Mais est-ce vraiment aussi simple, mes Sœurs et mes Frères ? Suffira-t-il d’attendre pour que jour après jour, la lumière éclaire les hommes ? Certes, le calendrier nous annonce des jours meilleurs, plus clairs et plus doux. Mais les sociétés et les hommes connaissent des saisons qui obéissent à des rythmes plus complexes et parfois bien incertains, où la lumière se fait attendre car il ne suffit pas de l’invoquer pour qu’elle s’établisse. Il y faut beaucoup de persévérance et de volonté.
Car les lumières de la connaissance sont sans cesse en butte aux attaques des obscurantistes de tout poil. Là où naissent, au sein des dictatures, des aubes prometteuses de démocratie et de liberté, là où, sur les barricades, se sacrifient parfois quelques esprits éclairés, ne voit-on pas souvent, dès le lendemain, des foules aveuglées remplir les urnes de bulletins de vote qui seront autant de cautions pour une tyrannie future ?

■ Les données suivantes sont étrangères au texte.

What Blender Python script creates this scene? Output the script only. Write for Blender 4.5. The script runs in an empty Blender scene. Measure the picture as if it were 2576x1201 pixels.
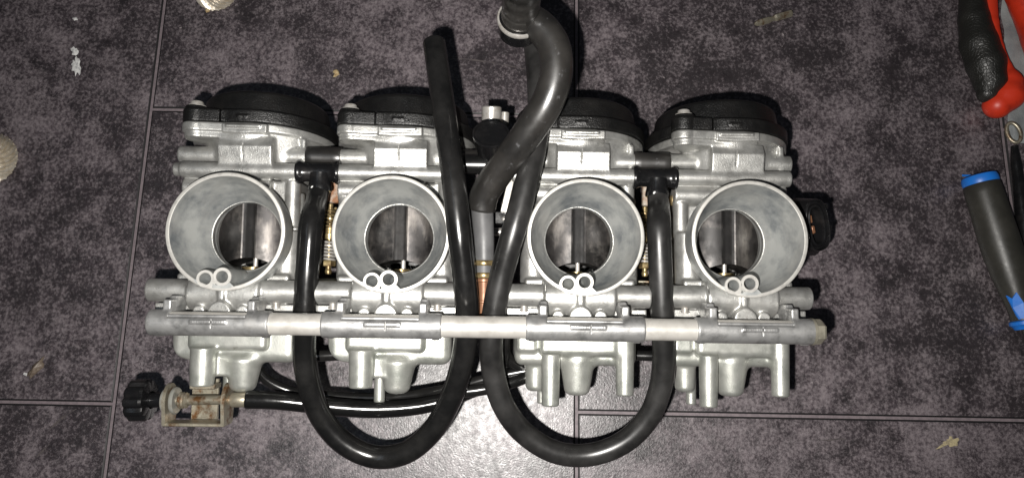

Il nous faut être clairvoyants, mes Sœurs et mes Frères, car il est toujours facile de juger la face obscure de l’histoire et nos erreurs du passé mais toujours difficile de faire mieux dans l’avenir. Faire mieux… Notre conviction de francs-maçons est que l’homme est perfectible. Notre histoire nous rappelle que le temple de l’humanité est souvent détruit et toujours à rebâtir.
Le solstice d’hiver, illustré chez nos ancêtres latins par la fête du soleil invaincu, « sol invictus », est le symbole, tout à la fois, de la permanence et du renouveau, de la tradition et de l’évolution. A quelques jours près, il marque le début d’une nouvelle année dans l’ère profane ainsi que dans l’ère maçonnique dite « de la vraie lumière ».

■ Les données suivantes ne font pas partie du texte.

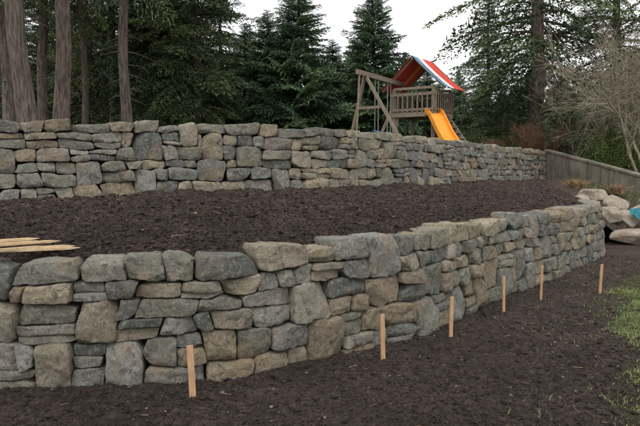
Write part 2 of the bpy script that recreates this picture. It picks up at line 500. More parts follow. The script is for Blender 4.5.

Le moment est donc venu des bonnes résolutions. Et pour que cette « vraie lumière » brille un peu plus au cours de cette année qui va s'ouvrir, il nous faudra travailler. Et travailler, pour les francs-maçons, cela commence le plus souvent par se poser des questions. Je vous en propose quelques-unes en vrac :
— Pourquoi notre société, beaucoup plus riche qu’il y a cinquante ans, n’aurait-elle plus les moyens d’assurer les bases indispensables de la solidarité ?
— Pourquoi pénalise-t-elle les petits pour les erreurs des grands ?
— Pourquoi s’entête-t-elle à faire le succès des idées qui ont fait faillite ?
— Pourquoi, de plus en plus, le cynisme tient-t-il lieu de culture ?
J'arrête là, Vénérable Maître, car je ne veux pas faire ici l’inventaire des sujets possibles au bac de philo. Je souhaite simplement que, grâce au double regard de Janus, nous rêvions ensemble (tout commence souvent par le rêve), nous rêvions d’un monde sans exploiteurs, sans fanatiques, sans dictateurs, sans dogmatiques, sans prédateurs, un monde avec du cœur ! Naïf, me direz-vous peut-être !… Je préférerais « candide », surtout dans cette bonne ville de Genève qui appartient autant à Voltaire qu’à Rousseau.
La naïveté, c’est évidemment un peu cruche ; la candeur, c’est un autre mot pour la blancheur, celle de la moitié du pavé mosaïque, celle de nos gants qui est censée exprimer « la pureté de nos intentions », celle des roses blanches qui symbolise la sagesse de l’initié au solstice d’été. La candeur, c’est aussi la vision sans préjugé. Il faut réhabiliter la candeur.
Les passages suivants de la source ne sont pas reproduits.